La política del miedo, que impulsa el gobierno con sus herramientas de fiscalización utilizadas para represaliar opiniones diferentes, no sólo es inconstitucional: es miserable. No tiene respetabilidad ni justificación. Es inmoral en el fondo y en la forma. Y para quienes se sienten indemnes ante los juicios morales, es bueno recordarles que tampoco tiene fundamentos políticos, constitucionales o legales.

La justicia, tendiendo a adocenarse definitivamente, no termina de advertir el daño que su demora o su evasión de responsabilidades genera no sólo para el presente, sino para el futuro. Sin su decisión justa y oportuna poniendo límites al poder, no sólo afecta los derechos de las personas que viven hoy en el país, sino que notifica a quienes puedan pensar invertir en el futuro que las normas en la Argentina rigen –o no…- según la duración del gobierno de turno.

Lo que están haciendo –oficialismo y jueces- bordea –y “bardea”- el estado de derecho. Sólo se justifica en el marco de la construcción de un país totalitario, con ciudadanos convertidos en súbditos aprisionados por las fronteras –económicas, políticas, aduaneras- del país.

Los argentinos ya aprendieron en suficientes lecciones sufridas en carne viva que el miedo no tiene cabida en sus valores cívicos y se han sacado de encima aprendices de dictadores peores que éstos. La inédita multiplicación espontánea de invitaciones por Internet a las marchas del próximo jueves “por la libertad y la Constitución”, en muchos lugares del país, muestran esta saludable reacción.

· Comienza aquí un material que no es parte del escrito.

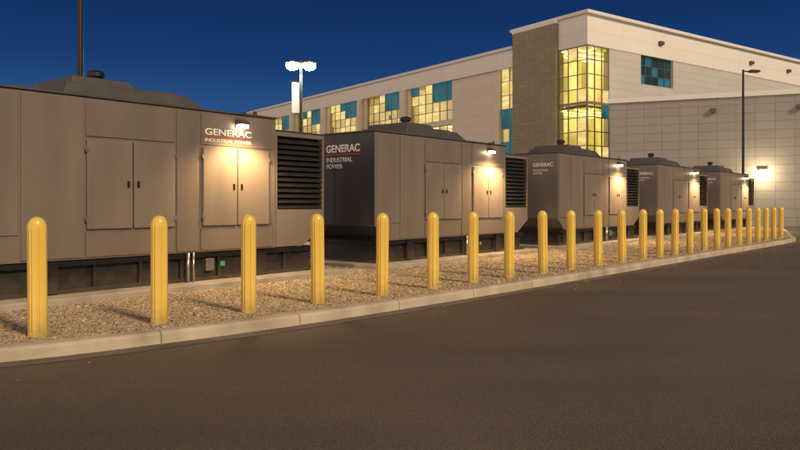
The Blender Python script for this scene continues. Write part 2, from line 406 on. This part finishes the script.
    for x in (1.2, 5.3):
        add_box(bm, (x, .0, .12), (x+.26, .12, .60)); add_box(bm, (x, W-.12, .12), (x+.26, W, .60))
    finish(bm, 'fuel_tank', M_black, E, .006)
    bm = bmesh.new(); add_box(bm, (4.15, .00, .28), (4.33, .12, .50))
    gb = finish(bm, 'gauge_box', M_steel, E, .006)
    box('tank_label', (4.50, .048, .34), (4.60, .0545, .43), M_green, gb)
    for x, r in ((3.75, .03), (3.86, .022)):
        bm = bmesh.new(); add_lathe(bm, [(r, .10), (r, .62)], 10, (x, -.03)); finish(bm, 'conduit', M_steel, E, smooth=True)
    bm = bmesh.new()
    add_prism(bm, [(-.023, 2.93), (-.023, 3.08), (-.08, 3.09), (-.19, 3.02), (-.19, 2.985), (-.04, 2.985), (-.04, 2.93)], 'x', 4.78, 5.0)
    lp = finish(bm, 'wall_lamp', M_housing, E, .006)
    box('lamp_lens', (4.80, -.18, 2.925), (4.98, -.05, 2.982), M_lamp, lp, .008)
    def ME(y, z): return Matrix(((0,0,-1,-.018),(-1,0,0,y),(0,1,0,z),(0,0,0,1)))
    text_mesh('lettering', 'GENERAC', .25, M_white, ME(1.58, 2.74), E, .006)
    box('stripe', (-.022, .46, 2.665), (-.0142, 1.57, 2.692), M_red, E)
    text_mesh('lettering', 'INDUSTRIAL', .155, M_white, ME(1.57, 2.50), E, .001)
    text_mesh('lettering', 'POWER', .155, M_white, ME(1.57, 2.345), E, .001)
    return E
def tree_of(o):
    r = [o]
    for c in o.children: r += tree_of(c)
    return r
def copy_tree(root, newloc, rot):
    mp = {}
    for o in tree_of(root):
        c = o.copy(); COL.objects.link(c); mp[o] = c
        if o.parent in mp: c.parent = mp[o.parent]
    mp[root].location = newloc; mp[root].rotation_euler = (0, 0, rot)
    return mp[root]
G0 = build_gen(); bpy.context.view_layer.update()
gens = [G0]
for s in starts[1:]: gens.append(copy_tree(G0, (s[0], s[1], 0), ANG))
G0.location = (*starts[0], 0); G0.rotation_euler = (0, 0, ANG)
for G in gens[2:]:
    for o in tree_of(G):
        if o.name.startswith('end_'):
            o.material_slots[0].link = 'OBJECT'; o.material_slots[0].material = M_end2
        if o.name.startswith('lettering') or o.name.startswith('stripe'):
            o.scale = (1, .68, .68); o.location = (0, -.12, .88)
def MF(x, z): return Matrix(((1,0,0,x),(0,0,-1,-.026),(0,1,0,z),(0,0,0,1)))
text_mesh('lettering', 'GENERAC', .165, M_white, MF(4.10, 2.755), G0, .003, 1.45)
box('stripe', (4.10, -.029, 2.715), (5.08, -.0225, 2.729), M_red, G0)
text_mesh('lettering', 'INDUSTRIAL POWER', .085, M_white, MF(4.10, 2.630), G0, .001, 1.35)
for i, G in enumerate(gens):
    G['category'] = 'generator'; G['group'] = 'standby generators in a row behind the bollards'
    G['label'] = ('grey-brown steel diesel generator with shade-darkened end, lamp lit, on pad' if i == 1 else
                  'grey-brown steel diesel generator enclosure on a concrete pad, lamp lit')
    l = bpy.data.lights.new('lamp_light', 'SPOT'); l.energy = 270 if i == 0 else 400; l.color = (1, .64, .28); l.shadow_soft_size = .16
    l.spot_size = math.radians(156); l.spot_blend = .6
    lo = bpy.data.objects.new('lamp_light', l); COL.objects.link(lo); lo.parent = G; lo.location = (4.89, -.50, 2.68)
    lo.rotation_euler = Vector((0, .18, -1)).to_track_quat('-Z', 'Y').to_euler()
    p = starts[i]
    bm = bmesh.new(); add_box(bm, (-.35, -.45, -.08), (L+.25, W+.45, .10))
    P = finish(bm, 'concrete_pad', M_conc, None, .015)
    P.location = (p[0], p[1], 0); P.rotation_euler = (0, 0, ANG)
    P['category'] = 'concrete pad'; P['label'] = 'low pale concrete pad under a generator'; P['group'] = 'concrete pads under the generators'

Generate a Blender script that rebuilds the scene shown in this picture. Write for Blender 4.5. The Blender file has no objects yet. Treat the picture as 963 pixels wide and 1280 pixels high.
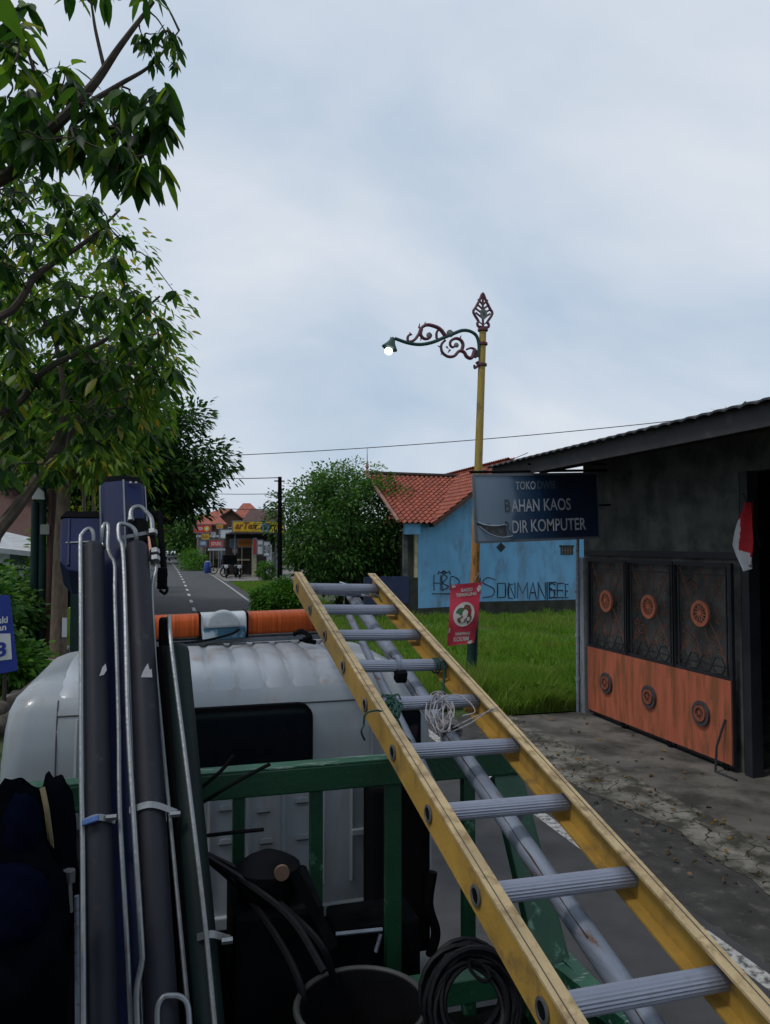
import bpy, bmesh, math, random
import numpy as np
from mathutils import Vector, Matrix
R = math.radians
random.seed(7); rng = np.random.default_rng(7)
scene = bpy.context.scene
col = scene.collection

# ------------------------------------------------------------------ camera
CAM = Vector((0, 0, 2.7)); F = 950.0; PIT = 2.4; YAW = 15.7
cam = bpy.data.cameras.new('camera'); cam.sensor_fit = 'HORIZONTAL'; cam.sensor_width = 36
cam.lens = F/963*36; cam.clip_start = .05; cam.clip_end = 3000
camo = bpy.data.objects.new('camera', cam); col.objects.link(camo)
camo.location = CAM; camo.rotation_euler = (R(90+PIT), 0, R(-YAW)); scene.camera = camo
ROT = camo.rotation_euler.to_matrix()

def at(px, py, Y=None, X=None, Z=None, fw=None):
    """photo pixel -> point in the place at a chosen distance"""
    d = ROT @ Vector(((px-481.5)/F, (640-py)/F, -1))
    if Y is not None: t = Y/d.y
    elif X is not None: t = X/d.x
    elif Z is not None: t = (Z-CAM.z)/d.z
    else: t = fw
    return CAM + d*t

# ------------------------------------------------------------------ world, sun
SUN = Vector((-.45, -.12, .85)).normalized()
w = bpy.data.worlds.new('World'); scene.world = w; w.use_nodes = True
nt = w.node_tree; nt.nodes.clear(); N = nt.nodes.new; L = nt.links.new
out = N('ShaderNodeOutputWorld'); bg = N('ShaderNodeBackground'); bg.inputs['Strength'].default_value = .1
sky = N('ShaderNodeTexSky'); sky.sky_type = 'NISHITA'; sky.sun_disc = False
sky.sun_elevation = math.asin(SUN.z); sky.sun_rotation = math.atan2(SUN.x, SUN.y)
sky.air_density = 1; sky.dust_density = 2
tc = N('ShaderNodeTexCoord'); sep = N('ShaderNodeSeparateXYZ'); L(tc.outputs['Generated'], sep.inputs[0])
ad = N('ShaderNodeMath'); ad.operation = 'ADD'; ad.inputs[1].default_value = .5; L(sep.outputs['Z'], ad.inputs[0])
mx = N('ShaderNodeMath'); mx.operation = 'MAXIMUM'; mx.inputs[1].default_value = .05; L(ad.outputs[0], mx.inputs[0])
dv = N('ShaderNodeVectorMath'); dv.operation = 'DIVIDE'
cmb = N('ShaderNodeCombineXYZ')
for k in range(3): L(mx.outputs[0], cmb.inputs[k])
L(tc.outputs['Generated'], dv.inputs[0]); L(cmb.outputs[0], dv.inputs[1])
mp = N('ShaderNodeMapping'); mp.inputs['Scale'].default_value = (1.3, 1.9, 1); mp.inputs['Rotation'].default_value = (0, 0, R(-25)); mp.inputs['Location'].default_value = (1.15, 2.3, .4)
L(dv.outputs[0], mp.inputs['Vector'])
n1 = N('ShaderNodeTexNoise'); n1.inputs['Scale'].default_value = 1.15; n1.inputs['Detail'].default_value = 7; n1.inputs['Roughness'].default_value = .5; n1.inputs['Distortion'].default_value = .35
L(mp.outputs[0], n1.inputs['Vector'])
r1 = N('ShaderNodeValToRGB'); e = r1.color_ramp.elements
e[0].position = .34; e[0].color = (3.95, 4.95, 6.1, 1); e[1].position = .68; e[1].color = (6.3, 6.7, 7.25, 1)
m_ = r1.color_ramp.elements.new(.5); m_.color = (5.15, 5.8, 6.7, 1)
L(n1.outputs['Fac'], r1.inputs[0])
mix = N('ShaderNodeMixRGB'); mix.inputs[0].default_value = .93; L(sky.outputs[0], mix.inputs[1]); L(r1.outputs[0], mix.inputs[2])
L(mix.outputs[0], bg.inputs['Color']); L(bg.outputs[0], out.inputs['Surface'])
sl = bpy.data.lights.new('sun', 'SUN'); sl.energy = 1.3; sl.angle = R(10); sl.color = (1, .96, .9)
so = bpy.data.objects.new('sun', sl); col.objects.link(so); so.rotation_euler = SUN.to_track_quat('Z', 'Y').to_euler()
vs = scene.view_settings; vs.view_transform = 'Standard'; vs.look = 'None'; vs.exposure = .26; vs.gamma = 1; vs.use_curve_mapping = False
scene.cycles.max_bounces = 6; scene.cycles.transparent_max_bounces = 12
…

Por el bien del país, de nuestro pueblo y del propio oficialismo, sería bueno que los jueces vuelvan a la sana práctica de convertir a la Constitución y la ley en lo único temible. Y que los funcionarios se dediquen, en el marco de ese estado de derecho, a hacer aquello para lo que se les paga y que en este último tiempo deja mucho que desear: gobernar.